EP Review; Chapel: “Sunday Brunch”

“Cindy White” starts with a smooth vocal melody from the first beat of the song. Soon after that melodic idea is present, the instrumental section comes crashing in, immediately establishing a groove for the song. The general feel of this song appears to be a mixture of new wave inspiration with a pop music influence, but also very alternative in its own way. This is very effective because this produces a sound that isn’t familiar, which makes their audience want to listen to more of their music. Throughout the song, the band utilizes the technique of making some phrases louder and more supported, this is prominent when the band uses the name “Cindy White” in any of their lyrics. This tactic helps to add variety to the selection as well as drive the meaning of the song title to the listeners.

“Caught Up” starts with a subtle electronic set of tones that slowly builds to the next set of vocals. This track starts out with a more relaxed backbeat. This relaxed undertone remains throughout the song; however, the band does drive through the chorus by adding more color to their instrumentation as well as heightening their vocals in range and volume. During the interlude to the chorus, the band drops down in instrumentation to focus on the lyrics that seamlessly lead to the chorus, this is overly effective because it helps lead the audience into the next part, which is well-written and very memorable. This is a foreseen favorite from the album because it is enjoyable to listen to, and it is very memorable.
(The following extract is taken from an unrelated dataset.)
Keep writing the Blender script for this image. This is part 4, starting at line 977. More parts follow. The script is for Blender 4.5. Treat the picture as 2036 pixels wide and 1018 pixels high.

“We’ve Got Soul” starts with electronics that move in a sequential pattern, almost like a “twinkling” motion. This quickly fades into the vocal, melodic line with a driving instrumental part. This song returns to a groove similar to the first song, which is strong for the band because it brings their audience back to that “jamming” vibe. The percussion part of this selection sticks out, for it provides more dimension by playing with timbres of lower and higher pitched drums: this also helps to drive the groove that is well-received by the audience. 

“Miss Monogamy” starts with an instrumental interlude that provides their audience with a completely new sound compared to the previous tracks on the album. This song, again, has a more relaxed vibe to it; however, the band utilizes heavier percussion hits to help create a groove that is heavier (thinking in terms of actual weight not as in heavier music), which adds more color to the album, instrumentally speaking. This song also has small melodic ideas that fade in and out throughout the song that act as ornaments to the music, which helps to keep the listeners engaged. In the middle of the song, the band includes another instrumental interlude that incorporates a solo instrument that has a timbre similar to the saxophone, which, ironically, gives off a jazz genre-type feel to it. 

“Don’t You Love Me” starts with vocals from the first down beat just like the first track on the album. The instrumental section adds in with the vocals, and they provide a gentle but dynamic backbeat that helps to keep this song fresh for the listeners. The vocals of this song are minimally melodically speaking, but they do play with range to help emphasize certain phrases or words, especially with the lyrics that include the title, “Don’t You Love Me”. In the middle of the song, the band utilizes minimal instrumentation to focus on the same lyrics of the chorus to reintroduce the chorus bigger and better than before the last run of it, in this selection.

“See You Again” starts with beautiful vocals paired with simple block chords in the instrumental part. Through this softer section, the vocalist uses different techniques through the melodic line to play with dynamics as well as range to give variety, and to help convey emotions through the inflections of his voice. As the song progresses, the band keeps the minimal instrumental feel, rhythmically, but they add different elements to help give the song some ornaments here and there. For instance, the instrumental part elaborates on the chords by playing simple melodies. This song, even though there are several tracks that have a relaxed undertone to it, acts as the ballad of the album, and it definitely doesn’t disappoint because it’s just as fantastic as the rest of the songs on the album.

“Fool’s Gold” starts with a single tone that is repeated and does so as it moves up in a step-wise motion, melodically speaking. Soon after that, the band comes in swinging with that single tone motion being the basis of the groove of the work. The chorus in this song is grand instrumentally and vocally: it’s memorable and it sounds, simply put, cool. The band includes an instrumental interlude that leads to isolated vocals in the middle of the song that helps to drive the music right back into the catchy chorus to drive the listeners to the end of the album. This is a foreseen favorite of the album because it is different than everything else on the album, and after listening to it one time, you’ll want to learn the whole thing, so that you can sing it at the top of your lungs. That being said, this was definitely a strong choice for an album closer.

Final Thoughts: Overall, I give this album a 4 out of 5 stars. I think this is a very strong EP for the upcoming band, for this album takes the pop genre and morphs it perfectly with the alternative scene. The vocals throughout are memorable and melodically interesting. The mixture of instrumentation and electronics make this album sound innovative and new; also, this album left me wanting more music from the artist, which is always a good thing. Therefore, if you’re looking for an album to sing loud to while you’re in the car, and an album you can listen to when you’re doing just about anything, this is the album for you. Nicely done!

*”Sunday Brunch” was released on November 17. 2017 through Rise Records.